There presence here somehow seems fragile, their relationship unbalanced,
'They both knew that it was borrowed: the view of the hills; even the sunsets and the clarity of the stars. Somewhere, they knew it didn't belong to them. Because if you left your own country, if you left it late, and made your home in someone else's country, there was always a feeling that you were breaking an invisible law, always the irrational fear that, one day, some 'rightful owner' would arrive to take it all away...'
A challenging environment not only for gardeners but for the local population too faced with the temptation of moneyed Brits coming in and buying up their farmhouses to turn into second holiday homes.
This is the colour of money that has a £16,000 table in the downstairs lavatory
' ...decorated in apricot toile de jouy ...the brass-galleried top over a flower-painted frieze, the base with two snakewood inlaid doors and parcel gilt festoon apron.'
Unlike our £3 one... cheap B&Q kit affair bought in the Animal Sanctuary shop, poorly stained, draped in a piece of Liberty fabric (Ianthe) to give an air of exclusivity, laden with appropriate reading matter.
Cue Veronica's brother, internationally famous antique dealer Anthony...THE Anthony Verey who, with the sudden realisation that he is a spent force in the world of antiques, arrives at adoring sister Veronica's, and the considerably less impressed Kitty's home for the duration, as he searches for the property that will house his 'beloveds', not people as you might expect but his much-treasured possessions.
The book has opened, and this is no spoiler, with little girl Melodie wandering off from a trip with some local school children and making a startling and scream-inducing discovery on the river bank.
So Rose Tremain has set up a glorious page-turner that constantly had me wondering just who was going to meet their maker, how and when and at the hands of who.

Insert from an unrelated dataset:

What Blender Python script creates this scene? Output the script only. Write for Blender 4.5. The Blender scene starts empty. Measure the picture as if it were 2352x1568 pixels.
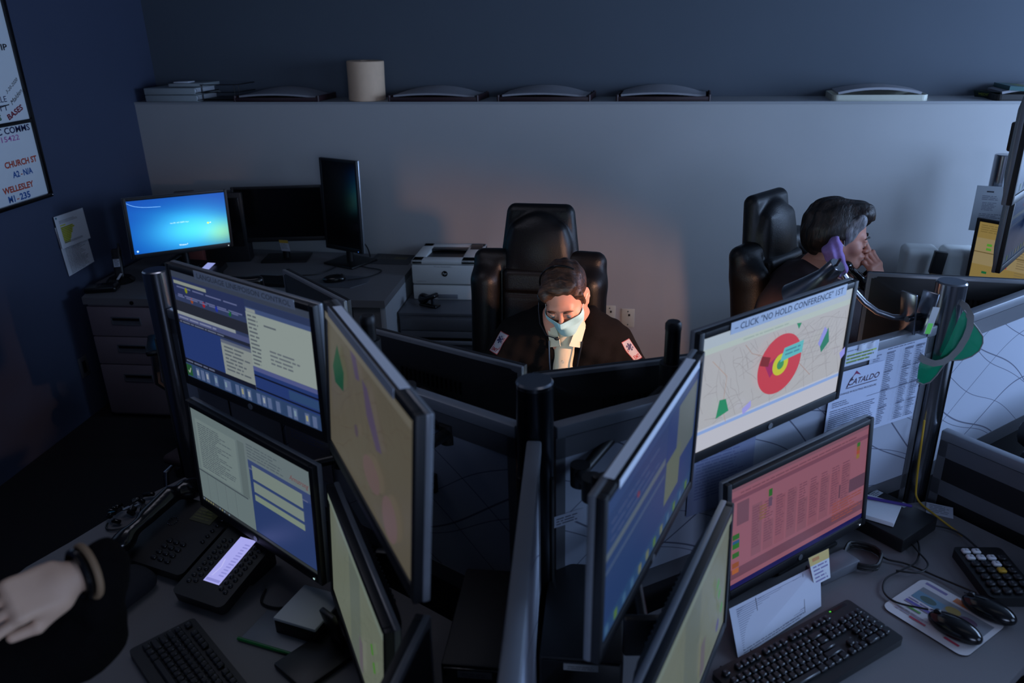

The book is rapidly and very successfully populated and located, and very clearly so too, leaving me in little doubt about character traits as the themes slowly emerged, obsession, guilt, abuse, jealousy, regret, collusion, and the torment is slowly eked out. The knife is twisted and much as Anthony finds a loose thread on his treasured Aubusson tapestry which you feel with one tug might unravel the whole lot, so the lives slowly and deliciously unravelled before my eyes.
Those I wanted to fall flat on their faces did, those I wanted to walk tall managed it but Rose Tremain also subverts expectations nicely too, I was particularly pleased to see the men rather than the women struggling with the embarrassment of stress incontinence, it's normally our province.
So just as the sale may be going through a gaping wide crack appears in the Mas Lunel's masonry, and how significant becomes the removal of the supporting wings of the house years previously that had buttressed it up, perhaps becoming a metaphor for the props in the lives of so many of Rose Tremain's characters, and thus do the cracks start to appear. No amount of deceitful filling in with mortar and painting over is going to cover up past sins or present dilemmas. The seepage in Trespass is inexorable and insidious and the significance of the title assumes multiple meanings as the book progresses.
Now is probably the right time to confess that I have not read anything by Rose Tremain through to the end before, I managed half of Colour and that's it, my loss and I will take Music and Silence off the shelf soon and give it my best attention.